Exactly retype the lines from the top of the data through the line containing "return m, nt, b, out", leaving out every picture.

━━━━━━

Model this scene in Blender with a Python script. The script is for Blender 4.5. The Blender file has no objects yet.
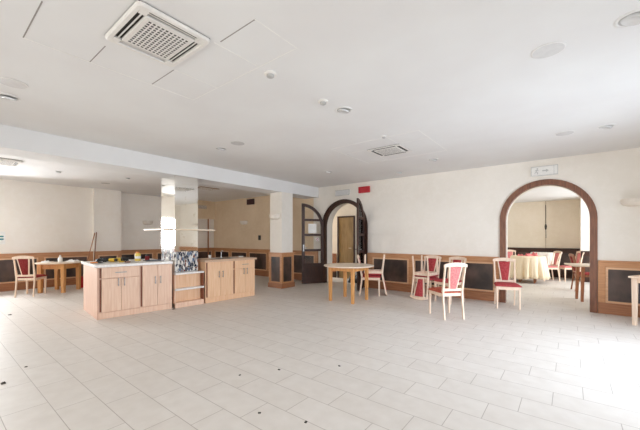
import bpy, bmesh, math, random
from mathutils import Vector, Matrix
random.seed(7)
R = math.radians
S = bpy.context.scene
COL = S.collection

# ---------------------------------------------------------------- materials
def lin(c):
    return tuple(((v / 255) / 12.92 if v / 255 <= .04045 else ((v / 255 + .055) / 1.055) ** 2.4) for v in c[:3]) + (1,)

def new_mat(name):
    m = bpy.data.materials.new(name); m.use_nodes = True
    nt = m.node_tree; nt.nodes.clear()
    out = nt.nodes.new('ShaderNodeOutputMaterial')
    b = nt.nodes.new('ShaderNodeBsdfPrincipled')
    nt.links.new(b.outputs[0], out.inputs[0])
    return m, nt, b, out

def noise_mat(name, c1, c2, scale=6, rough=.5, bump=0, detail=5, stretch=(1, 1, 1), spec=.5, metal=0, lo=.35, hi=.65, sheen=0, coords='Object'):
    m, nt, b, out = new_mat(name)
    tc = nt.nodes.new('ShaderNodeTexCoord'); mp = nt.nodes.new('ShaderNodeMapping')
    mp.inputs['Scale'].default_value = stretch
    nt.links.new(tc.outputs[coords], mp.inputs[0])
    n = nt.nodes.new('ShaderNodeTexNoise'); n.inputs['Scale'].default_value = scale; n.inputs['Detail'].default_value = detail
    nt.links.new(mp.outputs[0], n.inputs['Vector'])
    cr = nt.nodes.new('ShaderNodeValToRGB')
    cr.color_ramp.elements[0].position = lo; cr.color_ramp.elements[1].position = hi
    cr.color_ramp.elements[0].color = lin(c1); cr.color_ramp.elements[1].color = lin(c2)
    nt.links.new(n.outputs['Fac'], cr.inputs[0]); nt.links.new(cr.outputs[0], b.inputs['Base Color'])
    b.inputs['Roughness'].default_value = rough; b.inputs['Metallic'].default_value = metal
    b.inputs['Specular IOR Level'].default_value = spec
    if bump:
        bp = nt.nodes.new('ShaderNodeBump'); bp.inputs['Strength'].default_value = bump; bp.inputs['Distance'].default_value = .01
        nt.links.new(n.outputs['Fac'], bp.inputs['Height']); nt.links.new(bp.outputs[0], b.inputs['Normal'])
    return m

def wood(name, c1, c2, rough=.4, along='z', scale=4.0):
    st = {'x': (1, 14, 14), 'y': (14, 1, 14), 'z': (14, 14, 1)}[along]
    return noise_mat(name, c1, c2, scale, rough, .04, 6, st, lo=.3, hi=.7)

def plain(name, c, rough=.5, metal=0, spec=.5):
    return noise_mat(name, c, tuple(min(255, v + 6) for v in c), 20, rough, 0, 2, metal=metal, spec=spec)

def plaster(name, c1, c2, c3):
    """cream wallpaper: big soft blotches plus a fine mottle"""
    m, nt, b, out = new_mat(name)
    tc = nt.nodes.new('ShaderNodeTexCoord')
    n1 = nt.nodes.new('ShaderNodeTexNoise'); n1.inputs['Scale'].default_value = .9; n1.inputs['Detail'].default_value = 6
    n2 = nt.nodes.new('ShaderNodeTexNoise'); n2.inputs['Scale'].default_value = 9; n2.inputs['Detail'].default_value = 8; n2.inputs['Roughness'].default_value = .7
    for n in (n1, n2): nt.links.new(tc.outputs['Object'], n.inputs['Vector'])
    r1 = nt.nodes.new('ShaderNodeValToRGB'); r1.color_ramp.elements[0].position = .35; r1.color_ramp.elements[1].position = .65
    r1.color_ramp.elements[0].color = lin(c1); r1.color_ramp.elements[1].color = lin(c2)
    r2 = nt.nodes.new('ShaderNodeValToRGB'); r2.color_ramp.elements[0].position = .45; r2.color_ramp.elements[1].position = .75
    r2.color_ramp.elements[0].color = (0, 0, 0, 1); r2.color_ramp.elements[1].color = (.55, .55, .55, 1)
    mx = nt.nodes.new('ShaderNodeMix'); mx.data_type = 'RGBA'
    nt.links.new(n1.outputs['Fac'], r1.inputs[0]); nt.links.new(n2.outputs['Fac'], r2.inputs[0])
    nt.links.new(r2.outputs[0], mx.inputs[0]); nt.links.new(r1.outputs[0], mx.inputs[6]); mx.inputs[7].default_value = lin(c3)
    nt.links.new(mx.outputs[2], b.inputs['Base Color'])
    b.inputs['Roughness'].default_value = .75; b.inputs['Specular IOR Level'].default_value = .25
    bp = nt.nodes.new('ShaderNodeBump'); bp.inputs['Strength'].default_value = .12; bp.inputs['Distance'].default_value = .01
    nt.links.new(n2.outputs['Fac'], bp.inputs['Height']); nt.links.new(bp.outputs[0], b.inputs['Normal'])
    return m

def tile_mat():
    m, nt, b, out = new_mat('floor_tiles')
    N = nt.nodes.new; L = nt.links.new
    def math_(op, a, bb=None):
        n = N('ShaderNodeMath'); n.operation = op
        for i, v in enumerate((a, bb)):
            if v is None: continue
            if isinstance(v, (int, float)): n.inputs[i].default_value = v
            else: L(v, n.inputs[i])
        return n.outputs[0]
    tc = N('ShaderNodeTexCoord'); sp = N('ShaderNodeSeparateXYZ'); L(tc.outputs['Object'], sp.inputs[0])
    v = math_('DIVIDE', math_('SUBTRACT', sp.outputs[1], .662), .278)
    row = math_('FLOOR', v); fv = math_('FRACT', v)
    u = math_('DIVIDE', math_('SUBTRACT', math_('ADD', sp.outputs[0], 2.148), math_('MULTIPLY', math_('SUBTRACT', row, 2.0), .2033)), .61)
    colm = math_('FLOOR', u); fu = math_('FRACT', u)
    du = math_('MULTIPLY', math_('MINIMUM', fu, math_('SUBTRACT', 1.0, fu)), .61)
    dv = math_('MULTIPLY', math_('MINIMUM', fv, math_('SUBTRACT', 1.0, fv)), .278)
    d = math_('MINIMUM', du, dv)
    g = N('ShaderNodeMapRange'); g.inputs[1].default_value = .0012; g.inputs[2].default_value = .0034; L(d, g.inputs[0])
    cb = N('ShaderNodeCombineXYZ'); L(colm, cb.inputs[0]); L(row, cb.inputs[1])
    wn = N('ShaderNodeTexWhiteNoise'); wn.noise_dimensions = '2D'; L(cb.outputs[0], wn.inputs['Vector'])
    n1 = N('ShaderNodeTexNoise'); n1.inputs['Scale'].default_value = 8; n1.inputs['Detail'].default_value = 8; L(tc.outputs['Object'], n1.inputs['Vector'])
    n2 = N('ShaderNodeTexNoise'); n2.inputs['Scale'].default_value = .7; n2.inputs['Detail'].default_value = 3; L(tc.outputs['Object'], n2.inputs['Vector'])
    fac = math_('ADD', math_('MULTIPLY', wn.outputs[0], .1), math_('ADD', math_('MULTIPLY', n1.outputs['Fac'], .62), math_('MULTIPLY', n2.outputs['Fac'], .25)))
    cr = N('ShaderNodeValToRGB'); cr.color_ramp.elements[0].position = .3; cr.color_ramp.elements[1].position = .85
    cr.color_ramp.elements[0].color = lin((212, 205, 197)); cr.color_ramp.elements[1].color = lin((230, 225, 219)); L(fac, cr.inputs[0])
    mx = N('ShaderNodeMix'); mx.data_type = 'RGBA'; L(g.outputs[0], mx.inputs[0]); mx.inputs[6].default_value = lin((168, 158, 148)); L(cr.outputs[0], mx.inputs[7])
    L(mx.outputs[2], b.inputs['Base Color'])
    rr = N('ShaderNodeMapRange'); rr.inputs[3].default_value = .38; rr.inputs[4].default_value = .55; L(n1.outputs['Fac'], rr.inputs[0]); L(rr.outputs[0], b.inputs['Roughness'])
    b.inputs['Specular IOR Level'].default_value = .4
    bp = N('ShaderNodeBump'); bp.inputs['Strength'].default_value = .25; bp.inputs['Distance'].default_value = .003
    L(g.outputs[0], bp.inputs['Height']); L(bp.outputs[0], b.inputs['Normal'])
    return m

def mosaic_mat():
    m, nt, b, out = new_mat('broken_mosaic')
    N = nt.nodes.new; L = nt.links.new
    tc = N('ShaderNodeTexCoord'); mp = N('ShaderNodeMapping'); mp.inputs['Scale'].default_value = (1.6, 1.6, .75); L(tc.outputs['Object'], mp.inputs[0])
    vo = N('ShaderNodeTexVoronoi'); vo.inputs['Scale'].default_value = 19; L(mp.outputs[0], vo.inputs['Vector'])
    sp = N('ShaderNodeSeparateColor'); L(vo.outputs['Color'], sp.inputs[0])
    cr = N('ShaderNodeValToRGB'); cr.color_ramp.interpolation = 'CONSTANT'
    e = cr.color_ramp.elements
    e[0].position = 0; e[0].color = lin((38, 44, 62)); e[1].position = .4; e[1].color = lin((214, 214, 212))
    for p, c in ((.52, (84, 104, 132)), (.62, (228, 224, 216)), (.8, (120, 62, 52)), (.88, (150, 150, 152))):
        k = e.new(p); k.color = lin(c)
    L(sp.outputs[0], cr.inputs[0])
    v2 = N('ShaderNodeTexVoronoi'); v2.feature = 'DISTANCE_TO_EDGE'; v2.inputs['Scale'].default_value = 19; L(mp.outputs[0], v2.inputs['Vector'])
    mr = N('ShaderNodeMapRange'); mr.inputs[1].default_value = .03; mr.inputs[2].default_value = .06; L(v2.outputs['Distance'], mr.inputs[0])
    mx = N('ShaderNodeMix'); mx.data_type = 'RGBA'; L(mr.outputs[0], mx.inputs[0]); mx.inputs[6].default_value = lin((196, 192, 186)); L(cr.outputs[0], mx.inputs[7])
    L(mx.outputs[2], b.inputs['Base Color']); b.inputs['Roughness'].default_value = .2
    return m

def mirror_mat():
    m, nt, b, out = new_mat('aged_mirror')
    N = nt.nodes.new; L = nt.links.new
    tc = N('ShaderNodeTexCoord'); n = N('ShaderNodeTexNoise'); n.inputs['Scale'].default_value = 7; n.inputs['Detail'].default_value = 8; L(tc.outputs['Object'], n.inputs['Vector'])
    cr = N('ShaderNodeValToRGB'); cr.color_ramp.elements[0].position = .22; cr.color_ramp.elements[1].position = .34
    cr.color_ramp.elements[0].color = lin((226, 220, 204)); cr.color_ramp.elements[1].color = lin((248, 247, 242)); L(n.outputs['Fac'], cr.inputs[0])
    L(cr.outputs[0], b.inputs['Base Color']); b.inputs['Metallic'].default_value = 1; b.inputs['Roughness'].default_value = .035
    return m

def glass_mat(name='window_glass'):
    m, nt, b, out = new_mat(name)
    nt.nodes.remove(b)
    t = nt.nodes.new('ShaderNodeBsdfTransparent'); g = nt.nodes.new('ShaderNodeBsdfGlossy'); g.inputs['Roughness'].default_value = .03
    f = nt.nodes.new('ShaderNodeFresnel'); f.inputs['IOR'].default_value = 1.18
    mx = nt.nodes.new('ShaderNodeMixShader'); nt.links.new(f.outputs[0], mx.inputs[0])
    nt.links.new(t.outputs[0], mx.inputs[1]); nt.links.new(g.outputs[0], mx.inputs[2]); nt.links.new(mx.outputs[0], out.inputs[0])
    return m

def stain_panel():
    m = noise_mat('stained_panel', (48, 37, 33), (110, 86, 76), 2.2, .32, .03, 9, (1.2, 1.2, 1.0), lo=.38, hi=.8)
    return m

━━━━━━

EXPECTED OUTPUT
Model this scene in Blender with a Python script. The script is for Blender 4.5. The Blender file has no objects yet.
import bpy, bmesh, math, random
from mathutils import Vector, Matrix
random.seed(7)
R = math.radians
S = bpy.context.scene
COL = S.collection

# ---------------------------------------------------------------- materials
def lin(c):
    return tuple(((v / 255) / 12.92 if v / 255 <= .04045 else ((v / 255 + .055) / 1.055) ** 2.4) for v in c[:3]) + (1,)

def new_mat(name):
    m = bpy.data.materials.new(name); m.use_nodes = True
    nt = m.node_tree; nt.nodes.clear()
    out = nt.nodes.new('ShaderNodeOutputMaterial')
    b = nt.nodes.new('ShaderNodeBsdfPrincipled')
    nt.links.new(b.outputs[0], out.inputs[0])
    return m, nt, b, out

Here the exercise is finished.